Non si è fatta attendere nemmeno la replica turca, netta ed evidentemente seccata. “Dai nostri alleati“, ha detto Tanju Bilgiç, portavoce del ministro degli Esteri di Ankara, “ci aspettiamo che condividano con noi le loro fonti d’intelligence e non che accusino pubblicamente” il Paese. “La Turchia combatte il contrabbando di petrolio con determinazione“, ha aggiunto, ricordando alcuni sequestri e la posizione ufficiale di condanna espressa dal governo. Tuttavia le parole del Tesoro Usa non fanno che sottolineare ancora di più le ambiguità della Turchia, accusata di non prendere parte attivamente alla coalizione americana pur essendo membro della Nato.
LE FRIZIONI
Il malumore turco arriva da lontano e ha molto a che fare con la competizione energetico-economica interna al mondo arabo e islamico. Nel luglio del 2011 – spiega un dossier di Limes – Siria, Iran e Irak siglarono un accordo per la costruzione del cosiddetto Gasdotto dell’Amicizia (o Gasdotto islamico), che avrebbe dovuto entrare in funzione nel 2014-2016. L’infrastruttura, si legge nell’analisi, “potrebbe trasportare fino a 40 Gmc annui di gas dal maxigiacimento iraniano di Pars Sud, nel Golfo Persico, sino alla Siria e al Libano – e da qui verso i mercati e su scala regionale“. Un progetto non visto di buon occhio per motivi differenti dal Paese del presidente Recep Tayyip Erdoğan.
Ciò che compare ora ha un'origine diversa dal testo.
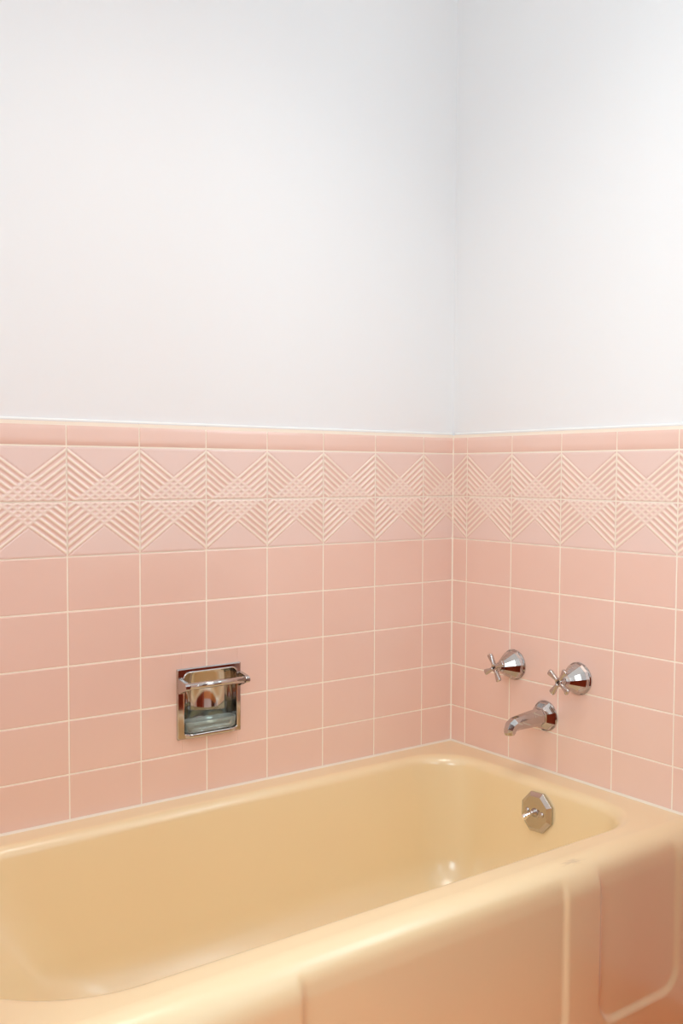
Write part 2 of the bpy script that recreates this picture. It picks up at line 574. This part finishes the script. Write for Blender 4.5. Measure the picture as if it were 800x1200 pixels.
# ------------------------------------------------------------------ two valves with cross handles
def valve(y, z, rot, label):
    root = thing('faucet_handle', label, 'faucet handle', (0, y, z), 'cross handles on the tub wall')
    ax = (-1, 0, 0)
    m = MB()
    m.lathe((0.001, 0, 0), ax, [(0, 0.0375), (0.004, 0.0375)], 60, True, True, False)
    m.lathe((0.001, 0, 0), ax, [(0.004, 0.0375), (0.0065, 0.0362)], 60, True, False, False)
    m.lathe((0.001, 0, 0), ax, [(0.0065, 0.0364), (0.014, 0.0338), (0.024, 0.0282)], 12, False, False, False, 0.13)
    m.lathe((0.001, 0, 0), ax, [(0.024, 0.0282), (0.036, 0.0208), (0.047, 0.0142), (0.055, 0.0108)], 12, False, False, True, 0.13)
    m.build('bell_escutcheon', CHROME, root)
    m = MB()
    m.lathe((-0.044, 0, 0), ax, [(0, 0.0098), (0.014, 0.0094), (0.017, 0.0094)], 24, True, False, True)
    m.build('stem', CHROME, root)
    m = MB()
    # one-piece cross: hub with four paddles that flare towards the tip
    X0 = -0.0665
    m.lathe((-0.0585, 0, 0), ax, [(0, 0.0088), (0.002, 0.0098), (0.010, 0.0098), (0.0125, 0.0080), (0.0128, 0.0075)], 24)
    for k in range(4):
        t = rot + PI/2 * k
        c, s = math.cos(t), math.sin(t)
        R = []
        for r, wd, th, dx in ((0.004, 0.0050, 0.0056, 0), (0.011, 0.0042, 0.0052, 0), (0.021, 0.0056, 0.0048, -0.0006), (0.029, 0.0072, 0.0046, -0.0014), (0.0328, 0.0072, 0.0042, -0.0018), (0.0346, 0.0054, 0.0026, -0.0020)):
            ring = []
            for q in range(12):
                e = 2*PI*q/12
                aw = wd * math.copysign(abs(math.cos(e))**0.6, math.cos(e)); at = th * math.copysign(abs(math.sin(e))**0.6, math.sin(e))
                ring.append((X0 + dx + at, c * r - s * aw, s * r + c * aw))
            R.append(ring)
        m.loft(R, True, True, True, True)
    h = m.build('cross_handle', CHROME, root)
    m = MB()
    m.lathe((-0.0712, 0, 0), ax, [(0, 0.0030), (0.0006, 0.0030), (0.0012, 0.0020), (0.0013, 0.0004)], 16)
    m.build('handle_screw', DARK, h)
    return root


valve(-0.224, RIM + 0.236, math.radians(62), 'chrome cross handle on a bell base, left of the pair, nearer the wall corner')
valve(-0.424, RIM + 0.236, math.radians(35), 'chrome cross handle on a bell base, right of the pair, farther from the wall corner')

# ------------------------------------------------------------------ spout
sp = thing('tub_spout', 'faceted chrome tub spout below the two cross handles', 'tub spout', (0, -0.327, RIM + 0.130))
m = MB()
m.lathe((0.001, 0, 0.001), (-1, 0, 0), [(0, 0.0362), (0.0035, 0.0362), (0.0055, 0.0348)], 60, True, True, False)
m.lathe((0.001, 0, 0.001), (-1, 0, 0), [(0.0052, 0.0362), (0.012, 0.0325), (0.023, 0.0240), (0.024, 0.0215)], 8, False, False, True, PI/8)
m.build('escutcheon', CHROME, sp)
m = MB()
path = [(0.010, 0.001, 0.0220), (0.050, 0.0, 0.0192), (0.094, -0.0022, 0.0166), (0.107, -0.0040, 0.0166), (0.1160, -0.0085, 0.0162), (0.1195, -0.0150, 0.0150), (0.1202, -0.0215, 0.0142)]
R = []
for i, (a, z, r) in enumerate(path):
    p0, p1 = path[max(0, i-1)], path[min(len(path)-1, i+1)]
    t = Vector((-(p1[0]-p0[0]), 0, p1[1]-p0[1])).normalized()
    u = Vector((0, 1, 0)); w = t.cross(u).normalized()
    R.append([Vector((-a, 0, z)) + (u * math.cos(PI/8 + PI/4*k) + w * math.sin(PI/8 + PI/4*k)) * r for k in range(8)])
m.loft(R, True, False, True, True)
m.build('spout_body', CHROME, sp, bevel=0.0012)
m = MB()
m.lathe((-0.1202, 0, -0.0205), (0, 0, -1), [(0, 0.0122), (0.004, 0.0122), (0.0055, 0.0110), (0.0055, 0.0085), (0.001, 0.0080)], 24)
m.build('outlet_ring', CHROME_SOFT, sp)

# ------------------------------------------------------------------ recessed soap dish
s0, s1, z0, z1 = DISH
dish = thing('soap_dish', 'square chrome soap dish with a grab bar, recessed in the pink tile above the tub', 'soap dish', (-(s0+s1)/2, 0, z0))
DL = local(dish)


def rrect(x0, x1, zz0, zz1, r, y, n=8):
    pts = []
    rt = r; rb = min(r, 0.003)
    for cx, cz, t0, r in ((x1-rt, zz1-rt, 0, rt), (x0+rt, zz1-rt, PI/2, rt), (x0+rb, zz0+rb, PI, rb), (x1-rb, zz0+rb, 1.5*PI, rb)):
        for k in range(n+1):
            t = t0 + PI/2*k/n
            pts.append(DL((cx + r*math.cos(t), y, cz + r*math.sin(t))))
    return pts


PX0, PX1 = -s1, -s0
HX0, HX1, HZ0, HZ1 = PX0 + 0.0165, PX1 - 0.0115, z0 + 0.011, z1 - 0.0105
m = MB()
m.loft([rrect(PX0, PX1, z0, z1, 0.002, 0.0005), rrect(PX0, PX1, z0, z1, 0.002, -0.0030), rrect(PX0+0.0022, PX1-0.0022, z0+0.0022, z1-0.0022, 0.002, -0.0050),
        rrect(HX0-0.003, HX1+0.003, HZ0-0.003, HZ1+0.003, 0.015, -0.0050), rrect(HX0-0.0012, HX1+0.0012, HZ0-0.0012, HZ1+0.0012, 0.014, -0.0057),
        rrect(HX0, HX1, HZ0, HZ1, 0.013, -0.0050), rrect(HX0+0.0004, HX1-0.0004, HZ0+0.0004, HZ1-0.0004, 0.013, 0.004)], True, False)
m.build('face_plate', CHROME, dish, flip_check=False)
# pressed-in pocket, its back bowed round
m = MB()
R = []
for k, (zz, ins, dep) in enumerate(((HZ0, 0.004, 0.044), (HZ0+0.006, 0.001, 0.050), (HZ0+0.03, 0.0, 0.053), (HZ1-0.02, 0.0, 0.053), (HZ1-0.006, 0.001, 0.050), (HZ1, 0.004, 0.044))):
    ring = []
    for q in range(33):
        t = PI * q / 32
        cx = (HX0+HX1)/2; hw = (HX1-HX0)/2 - ins
        ex = 1.0
        ring.append(DL((cx - hw * math.copysign(abs(math.cos(t))**ex, math.cos(t)), 0.003 + dep * abs(math.sin(t))**ex, zz)))
    R.append(ring)
pi_ = m.loft(R, False, True)
m.face(pi_[0]); m.face(pi_[-1][::-1])
m.build('pocket', CHROME, dish, flip_check=False)
# protruding lip below the pocket
m = MB()
R = []
for zz, out in ((z0 + 0.0005, 0.004), (z0 + 0.001, 0.0115), (z0 + 0.004, 0.0150), (z0 + 0.0095, 0.0155), (z0 + 0.0112, 0.014), (z0 + 0.0115, 0.0)):
    ring = []
    xa, xb = HX0 + 0.002, HX1 - 0.001
    for q in range(25):
        t = q / 24
        x = xa + (xb - xa) * t
        e = min(t, 1 - t) / 0.16
        y = -0.004 - (out - 0.004) * (1 - (1 - min(1, e))**2) ** 0.5 if out > 0.004 else -0.004
        ring.append(DL((x, y, zz)))
    R.append(ring)
m.loft(R, False, True)
m.build('lip', CHROME, dish, flip_check=False)
bar_y, bar_z = -0.0345, RIM + 0.2465
m = MB()
m.lathe(DL((PX0 + 0.010, bar_y, bar_z)), (1, 0, 0), [(0, 0.0072), (PX1 - PX0 - 0.010, 0.0072)], 32, True, True, True)
bar = m.build('grab_bar', CHROME, dish)
for x, sg in ((PX0 + 0.006, -1), (PX1 - 0.004, 1)):
    m = MB()
    R = []
    for y, hz, zc in ((-0.004, 0.0165, bar_z - 0.004), (-0.012, 0.0150, bar_z - 0.003), (-0.022, 0.0115, bar_z - 0.001), (bar_y, 0.0086, bar_z), (bar_y - 0.006, 0.0066, bar_z), (bar_y - 0.0088, 0.003, bar_z)):
        R.append([DL((x + a, y, zc + b * hz)) for a, b in ((-0.005, -0.8), (-0.004, -1), (0.004, -1), (0.005, -0.8), (0.005, 0.8), (0.004, 1), (-0.004, 1), (-0.005, 0.8))])
    m.loft(R, True, False, True, True)
    m.build('bar_arm', CHROME, bar)

# clear tray that drops into the dish
ty = thing('soap_tray', 'clear greenish plastic tray sitting inside the chrome soap dish', 'soap tray', ((HX0+HX1)/2, 0.012, HZ0 + 0.0008))
YL = local(ty)


def tray_ring(ins, zz, front=-0.0135, back=0.020):
    a, b, c, d = HX0 + 0.0035 + ins, HX1 - 0.0030 - ins, front + ins, back - ins
    r = 0.014
    pts = []
    for cx, cy, t0 in ((b-r, d-r, 0), (a+r, d-r, PI/2), (a+r, c+r, PI), (b-r, c+r, 1.5*PI)):
        for k in range(9):
            t = t0 + PI/2*k/8
            pts.append(YL((cx + r*math.cos(t), cy + r*math.sin(t), zz)))
    return pts


m = MB()
zb = HZ0 + 0.0012
tz = zb + 0.0250
R = [tray_ring(0.004, zb), tray_ring(0.0012, zb + 0.0015), tray_ring(0.0, zb + 0.005), tray_ring(-0.0012, tz - 0.0015), tray_ring(-0.0010, tz), tray_ring(0.0018, tz + 0.0002), tray_ring(0.0028, tz - 0.0018), tray_ring(0.0050, zb + 0.0065), tray_ring(0.009, zb + 0.0042)]
m.loft(R, True, True, True, True)
m.build('dish_body', TRAY, ty)
for k in range(5):
    m = MB()
    x = HX0 + 0.026 + k * (HX1 - HX0 - 0.052) / 4
    ring = lambda y, h: [YL((x - 0.0022, y, zb + 0.0040)), YL((x - 0.0012, y, zb + 0.0042 + h)), YL((x + 0.0012, y, zb + 0.0042 + h)), YL((x + 0.0022, y, zb + 0.0040))]
    m.loft([ring(-0.003, 0.001), ring(0.0, 0.0028), ring(0.026, 0.0028), ring(0.029, 0.001)], True, False, True, True)
    m.build('ridge', TRAY, ty)

# ------------------------------------------------------------------ the rest of the room, met in the chrome
van = thing('vanity_cabinet', 'dark red wooden vanity cabinet against the right wall beyond the tub', 'cabinet', (-0.27, -1.75, 0))
VL = local(van)
m = MB()
m.box(VL((-0.46, -2.20, 0.0)), VL((-0.004, -1.13, 0.80)))
m.build('carcass', CABINET, van, bevel=0.003)
m = MB(); m.box(VL((-0.49, -2.23, 0.80)), VL((-0.004, -1.10, 0.84))); m.build('countertop', COUNTER, van, bevel=0.006)
for y in (-2.17, -1.66):
    m = MB(); m.box(VL((-0.48, y, 0.10)), VL((-0.46, y + 0.49, 0.77))); dr = m.build('cabinet_door', CABINET, van, bevel=0.004)
    m = MB(); m.lathe(VL((-0.48, y + 0.40, 0.48)), (-1, 0, 0), [(0, 0.006), (0.012, 0.006), (0.016, 0.014), (0.024, 0.012), (0.026, 0.001)], 20); m.build('knob', CHROME, dr)

# ------------------------------------------------------------------ light
w = bpy.data.worlds.new('sky'); scn.world = w; w.use_nodes = True
bg = w.node_tree.nodes['Background']
bg.inputs[0].default_value = (0.82, 0.90, 1.0, 1)
bg.inputs[1].default_value = 1.8


def area(name, loc, target, sx, sy, power, color=(1, 1, 1), shape='RECTANGLE', spread=180):
    l = bpy.data.lights.new(name, 'AREA'); l.shape = shape; l.size = sx; l.size_y = sy
    l.energy = power; l.color = color; l.spread = math.radians(spread)
    o = bpy.data.objects.new(name, l); COL.objects.link(o)
    o.location = loc
    o.rotation_euler = (Vector(target) - Vector(loc)).to_track_quat('-Z', 'Y').to_euler()
    return o


# daylight standing in the two windows
area('daylight_front', ((WX0+WX1)/2, Y_FRONT - 0.085, (WZ0+WZ1)/2), ((WX0+WX1)/2, 0, (WZ0+WZ1)/2), WX1-WX0-0.1, WZ1-WZ0-0.1, 16, (0.84, 0.95, 1.0))
area('daylight_left', (X_LEFT - 0.085, -1.435, 1.375), (0, -1.435, 1.375), 1.15, 0.93, 53, (0.70, 0.92, 1.0))
area('daylight_right', (0.11, (RY0+RY1)/2, (RZ0+RZ1)/2), (-1, (RY0+RY1)/2, (RZ0+RZ1)/2), RZ1-RZ0-0.1, RY1-RY0-0.1, 9.5, (0.78, 0.94, 1.0))
# warm recessed downlight over the tub
area('ceiling_lamp', (-0.85, -0.85, CEIL - 0.02), (-0.85, -0.85, 0), 0.80, 0.80, 9.5, (1.0, 0.945, 0.87), 'DISK', 125)

# ------------------------------------------------------------------ camera
yaw, pit, rol = 0.6344220, -0.0496122, 0.0039217
cy_, sy_, cp, sn = math.cos(yaw), math.sin(yaw), math.cos(pit), math.sin(pit)
F = Vector((cp * sy_, cp * cy_, sn)); R0 = Vector((cy_, -sy_, 0)); U0 = R0.cross(F)
RV = R0 * math.cos(rol) + U0 * math.sin(rol); UV = -R0 * math.sin(rol) + U0 * math.cos(rol)
cd = bpy.data.cameras.new('camera'); cam = bpy.data.objects.new('camera', cd); COL.objects.link(cam)
M = Matrix((RV, UV, -F)).transposed().to_4x4()
M.translation = Vector((-1.746188, -1.883795, RIM + 0.700196))
cam.matrix_world = M
cd.sensor_fit = 'VERTICAL'; cd.sensor_height = 36.0
cd.lens = 1148.978 / 1200 * 36.0
cd.shift_y = 11.779 / 1200
cd.clip_start = 0.02
scn.camera = cam

scn.view_settings.view_transform = 'Standard'
scn.view_settings.look = 'None'
scn.view_settings.gamma = 1.0
scn.view_settings.use_curve_mapping = False
scn.view_settings.exposure = -1.01
scn.cycles.use_denoising = True
scn.cycles.max_bounces = 12
scn.cycles.diffuse_bounces = 8
scn.cycles.glossy_bounces = 6
scn.cycles.transmission_bounces = 10
scn.cycles.caustics_reflective = True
Ankara teme che questo gasdotto ridimensioni il peso del concorrente Nabucco, il cui percorso previsto passa da Irak, Azerbaigian e Turkmenistan attraversando la Turchia.
LA STRATEGIA DI OBAMA
Gli aspetti energetici sono essenziali in questo conflitto e per la stessa ascesa dell’Isis, che ha una strategia completamente differente da quella dei maggiori gruppi terroristici che lo hanno preceduto come al-Qaeda, che invece dipendono dalle donazioni per sopravvivere. Lo Stato islamico è divenuto ricco e potente come mai nessun gruppo terrorista prima d’ora, grazie soprattutto a un vero e proprio sistema imprenditoriale che lo ha portato a depredare arsenali militari, svaligiare istituti di credito, addirittura investire in bitcoin e, come detto, a sfruttare giacimenti petroliferi in Siria ed Irak. Non a caso una delle prime mosse del presidente Barack Obama per contrastare il network del terrore, fu proprio colpirne gli introiti energetici. Nel mirino dei raid Usa (seppur tra i dubbi di Cina e Russia, spiegò la Cnn) sono entrate a fine settembre le raffinerie “modulari” dell’IS, impianti che hanno il vantaggio di poter essere montati e smontati secondo le esigenze e che costituiscono la base di una delle principali fonti di redditto dei jihadisti. Gli attacchi americani colpirono le installazioni per la produzione di greggio nella provincia orientale siriana di Deyr az Zor, e ne seguirono altre. Ma stabilire a quanto ammontino ancora le materie prime nelle mani del gruppo è difficile.